The Virtual Tea House website became 'word-ripe' when, over a cup of jasmine green, I realized that the web has an expanding part to play in the communal aspects of spiritual growth.
One of my favorite hats, among several is: initiated firekeeper in the Sacred Fire Community. Hosting a monthly community fire circle, I'm being taught that the simple act of sitting around a fire with the intent of holding open-hearted space makes for some soulful community!
With a master's degree in religion, my career spans 20 years in end of life care and I currently work in the field of child abuse intervention and advocacy.
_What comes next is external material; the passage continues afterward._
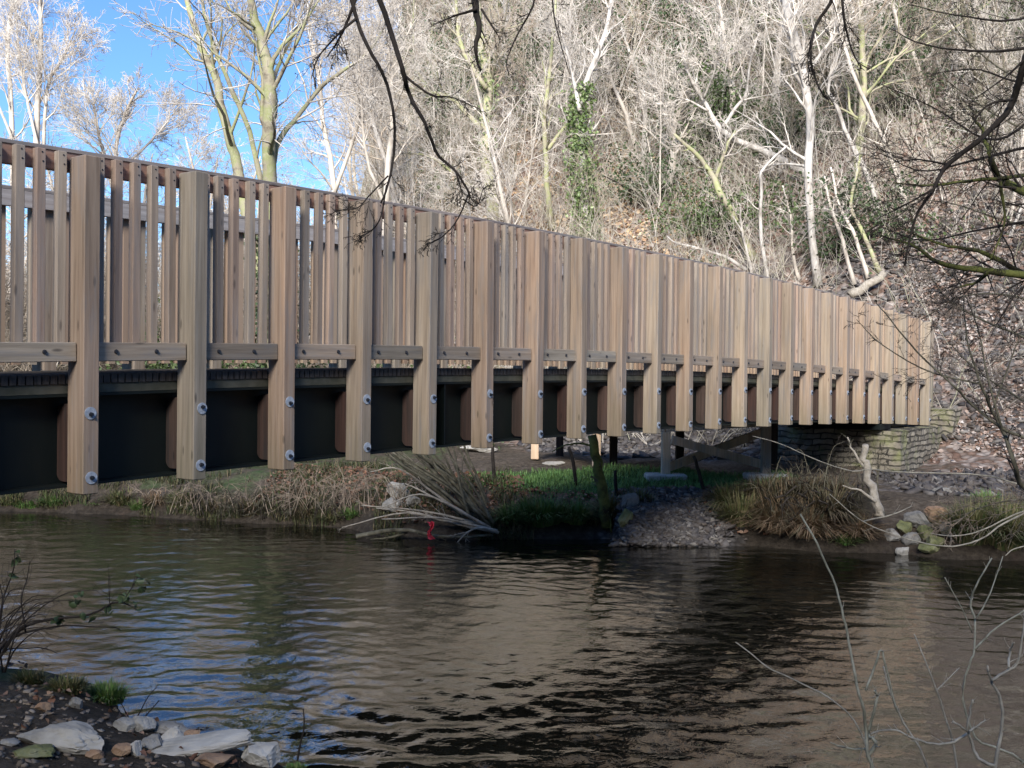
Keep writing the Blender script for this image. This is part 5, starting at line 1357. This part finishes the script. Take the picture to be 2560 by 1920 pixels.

Here in beautiful Central Oregon, my spiritual homes of the high desert and the mountains are both in proximity. And for good measure, four hours away is Grandmother Ocean and the stunning Oregon Coast.
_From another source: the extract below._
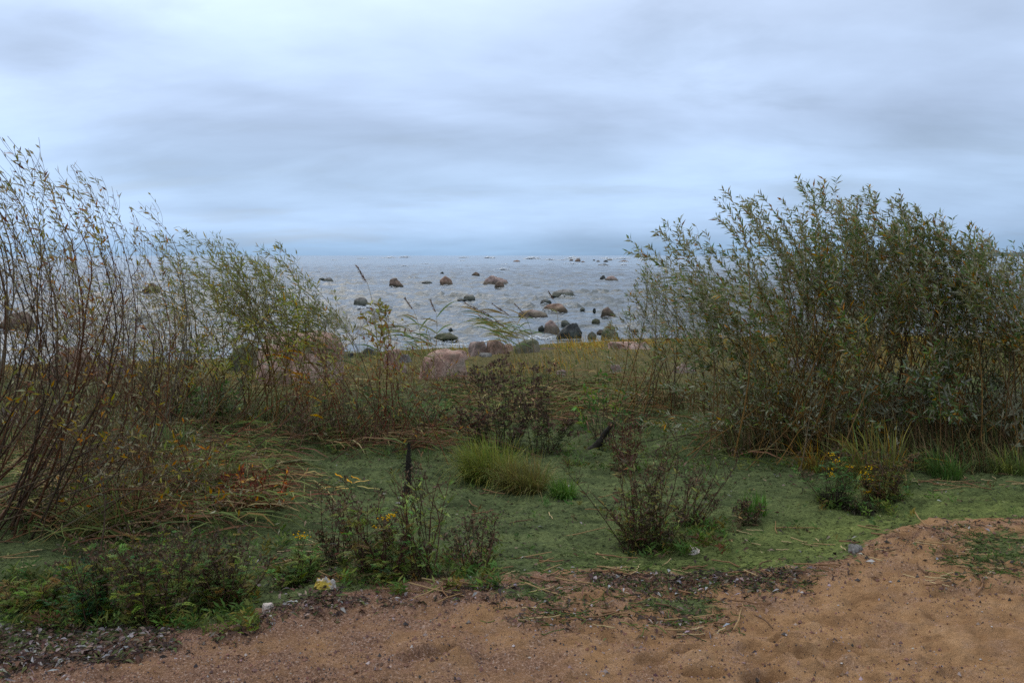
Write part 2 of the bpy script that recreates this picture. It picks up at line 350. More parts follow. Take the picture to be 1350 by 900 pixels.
ROCKC = {'pink': ((.34, .205, .16), (.19, .115, .09), (.47, .33, .27)), 'red': ((.21, .13, .095), (.12, .08, .06), (.32, .22, .17)), 'grey': ((.18, .165, .15), (.09, .085, .08), (.28, .26, .24)),
         'pinkgrey': ((.25, .175, .15), (.13, .10, .09), (.36, .27, .24)), 'dark': ((.035, .036, .034), (.018, .02, .02), (.10, .105, .10)), 'green': ((.13, .13, .08), (.075, .08, .045), (.24, .20, .15)),
         'brown': ((.13, .09, .068), (.07, .055, .045), (.22, .155, .12)), 'white': ((.72, .58, .51), (.62, .47, .40), (.8, .68, .6))}
def rock_mat(key):
    a, b, c = ROCKC[key]; m, n = newmat('granite_' + key); co = n('ShaderNodeTexCoord').outputs['Object']
    def nz(sc, det=4.0, ro=.6): return n('ShaderNodeTexNoise', inp={'Vector': co, 'Scale': sc, 'Detail': det, 'Roughness': ro}).outputs[0]
    r1 = n('ShaderNodeValToRGB', inp={0: nz(3.0, 6, .65)}); ramp(r1, [(.36, b), (.48, a), (.62, c)])
    sp_ = n('ShaderNodeMapRange', inp={0: nz(70, 3, .8), 1: .3, 2: .7, 3: .5, 4: 1.5})
    col = n('ShaderNodeVectorMath', operation='SCALE', inp={0: r1.outputs[0], 'Scale': sp_.outputs[0]}).outputs[0]
    col = mix(n, 1.0, col, n('ShaderNodeAttribute', attribute_name='Col').outputs[0], 'MULTIPLY')
    bp = n('ShaderNodeBump', inp={'Strength': .8, 'Distance': .06, 'Height': nz(7, 8, .7)})
    p = n('ShaderNodeBsdfPrincipled', inp={'Base Color': col, 'Roughness': .8 if key != 'dark' else .5, 'Specular IOR Level': .15, 'Normal': bp.outputs[0]}); out(n, p.outputs[0]); return m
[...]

I'm making decent progress on the goal set by my mother early on: she taught us that the goal of humanity should be to become ever-more eccentric, i.e. more fully human.
Entering the 'forest-dweller' phase of life, I am honored to host the Virtual Tea House for all who wish to explore how our lives are enriched and made new a thousand times each day by the spirituality we embody. Exploring this engagement together is the purpose of the Virtual Tea House.
Welcome! Let's have a cup of virtual tea together and share what brings us joy, what we are being taught by life, how we are leaning into the Big Questions posed to us each day in sometimes 'distressing disguises'.